* THE REQUEST
Reproduce the data that follows in its entirety, character for character.

* EXCERPTED RECORDS
+ + +
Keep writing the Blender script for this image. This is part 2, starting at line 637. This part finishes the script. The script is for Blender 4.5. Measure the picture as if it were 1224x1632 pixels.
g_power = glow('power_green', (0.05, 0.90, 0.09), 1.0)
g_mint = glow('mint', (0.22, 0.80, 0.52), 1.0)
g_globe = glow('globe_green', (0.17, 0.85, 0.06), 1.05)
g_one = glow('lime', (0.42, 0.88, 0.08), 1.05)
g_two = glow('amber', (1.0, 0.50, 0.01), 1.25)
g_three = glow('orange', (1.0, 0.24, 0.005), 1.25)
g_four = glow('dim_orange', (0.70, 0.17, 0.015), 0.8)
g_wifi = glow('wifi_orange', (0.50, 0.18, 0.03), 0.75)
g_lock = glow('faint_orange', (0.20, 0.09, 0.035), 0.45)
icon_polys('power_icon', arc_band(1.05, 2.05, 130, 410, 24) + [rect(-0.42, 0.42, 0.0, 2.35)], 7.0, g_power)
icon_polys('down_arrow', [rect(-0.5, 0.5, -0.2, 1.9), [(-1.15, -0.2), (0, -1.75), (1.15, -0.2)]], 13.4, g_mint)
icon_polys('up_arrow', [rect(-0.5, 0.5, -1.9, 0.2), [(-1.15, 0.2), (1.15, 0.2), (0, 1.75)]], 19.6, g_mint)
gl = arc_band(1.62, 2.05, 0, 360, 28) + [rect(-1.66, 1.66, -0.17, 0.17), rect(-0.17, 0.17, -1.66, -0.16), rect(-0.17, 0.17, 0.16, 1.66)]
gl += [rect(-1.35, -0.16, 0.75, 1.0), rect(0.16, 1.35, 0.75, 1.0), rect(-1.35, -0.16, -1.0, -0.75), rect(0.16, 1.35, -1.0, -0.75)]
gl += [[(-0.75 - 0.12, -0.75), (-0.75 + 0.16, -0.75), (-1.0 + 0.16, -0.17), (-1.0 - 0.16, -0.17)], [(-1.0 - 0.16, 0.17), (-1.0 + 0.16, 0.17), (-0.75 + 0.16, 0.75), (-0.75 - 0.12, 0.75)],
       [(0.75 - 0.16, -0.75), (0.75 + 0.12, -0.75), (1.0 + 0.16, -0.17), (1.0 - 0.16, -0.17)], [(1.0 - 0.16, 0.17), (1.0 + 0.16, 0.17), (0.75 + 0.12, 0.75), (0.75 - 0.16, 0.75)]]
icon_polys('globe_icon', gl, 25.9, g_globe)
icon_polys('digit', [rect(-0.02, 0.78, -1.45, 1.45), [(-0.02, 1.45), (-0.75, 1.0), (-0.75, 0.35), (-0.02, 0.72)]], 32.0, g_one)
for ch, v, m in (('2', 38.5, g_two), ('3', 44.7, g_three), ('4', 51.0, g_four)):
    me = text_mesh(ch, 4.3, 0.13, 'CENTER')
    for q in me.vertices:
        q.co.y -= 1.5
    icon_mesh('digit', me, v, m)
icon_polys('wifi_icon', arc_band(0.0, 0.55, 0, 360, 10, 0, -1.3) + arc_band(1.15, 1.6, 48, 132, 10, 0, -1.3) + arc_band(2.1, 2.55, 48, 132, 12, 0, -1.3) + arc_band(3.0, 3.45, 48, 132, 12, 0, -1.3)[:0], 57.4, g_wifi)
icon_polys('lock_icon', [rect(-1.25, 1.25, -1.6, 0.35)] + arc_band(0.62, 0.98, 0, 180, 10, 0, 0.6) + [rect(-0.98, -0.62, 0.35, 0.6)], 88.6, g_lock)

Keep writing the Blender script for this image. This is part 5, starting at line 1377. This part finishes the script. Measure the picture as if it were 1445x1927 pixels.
+ + +
* EXPECTED ANSWER
Keep writing the Blender script for this image. This is part 2, starting at line 637. This part finishes the script. The script is for Blender 4.5. Measure the picture as if it were 1224x1632 pixels.
g_power = glow('power_green', (0.05, 0.90, 0.09), 1.0)
g_mint = glow('mint', (0.22, 0.80, 0.52), 1.0)
g_globe = glow('globe_green', (0.17, 0.85, 0.06), 1.05)
g_one = glow('lime', (0.42, 0.88, 0.08), 1.05)
g_two = glow('amber', (1.0, 0.50, 0.01), 1.25)
g_three = glow('orange', (1.0, 0.24, 0.005), 1.25)
g_four = glow('dim_orange', (0.70, 0.17, 0.015), 0.8)
g_wifi = glow('wifi_orange', (0.50, 0.18, 0.03), 0.75)
g_lock = glow('faint_orange', (0.20, 0.09, 0.035), 0.45)
icon_polys('power_icon', arc_band(1.05, 2.05, 130, 410, 24) + [rect(-0.42, 0.42, 0.0, 2.35)], 7.0, g_power)
icon_polys('down_arrow', [rect(-0.5, 0.5, -0.2, 1.9), [(-1.15, -0.2), (0, -1.75), (1.15, -0.2)]], 13.4, g_mint)
icon_polys('up_arrow', [rect(-0.5, 0.5, -1.9, 0.2), [(-1.15, 0.2), (1.15, 0.2), (0, 1.75)]], 19.6, g_mint)
gl = arc_band(1.62, 2.05, 0, 360, 28) + [rect(-1.66, 1.66, -0.17, 0.17), rect(-0.17, 0.17, -1.66, -0.16), rect(-0.17, 0.17, 0.16, 1.66)]
gl += [rect(-1.35, -0.16, 0.75, 1.0), rect(0.16, 1.35, 0.75, 1.0), rect(-1.35, -0.16, -1.0, -0.75), rect(0.16, 1.35, -1.0, -0.75)]
gl += [[(-0.75 - 0.12, -0.75), (-0.75 + 0.16, -0.75), (-1.0 + 0.16, -0.17), (-1.0 - 0.16, -0.17)], [(-1.0 - 0.16, 0.17), (-1.0 + 0.16, 0.17), (-0.75 + 0.16, 0.75), (-0.75 - 0.12, 0.75)],
       [(0.75 - 0.16, -0.75), (0.75 + 0.12, -0.75), (1.0 + 0.16, -0.17), (1.0 - 0.16, -0.17)], [(1.0 - 0.16, 0.17), (1.0 + 0.16, 0.17), (0.75 + 0.12, 0.75), (0.75 - 0.16, 0.75)]]
icon_polys('globe_icon', gl, 25.9, g_globe)
icon_polys('digit', [rect(-0.02, 0.78, -1.45, 1.45), [(-0.02, 1.45), (-0.75, 1.0), (-0.75, 0.35), (-0.02, 0.72)]], 32.0, g_one)
for ch, v, m in (('2', 38.5, g_two), ('3', 44.7, g_three), ('4', 51.0, g_four)):
    me = text_mesh(ch, 4.3, 0.13, 'CENTER')
    for q in me.vertices:
        q.co.y -= 1.5
    icon_mesh('digit', me, v, m)
icon_polys('wifi_icon', arc_band(0.0, 0.55, 0, 360, 10, 0, -1.3) + arc_band(1.15, 1.6, 48, 132, 10, 0, -1.3) + arc_band(2.1, 2.55, 48, 132, 12, 0, -1.3) + arc_band(3.0, 3.45, 48, 132, 12, 0, -1.3)[:0], 57.4, g_wifi)
icon_polys('lock_icon', [rect(-1.25, 1.25, -1.6, 0.35)] + arc_band(0.62, 0.98, 0, 180, 10, 0, 0.6) + [rect(-0.98, -0.62, 0.35, 0.6)], 88.6, g_lock)

Keep writing the Blender script for this image. This is part 5, starting at line 1377. This part finishes the script. Measure the picture as if it were 1445x1927 pixels.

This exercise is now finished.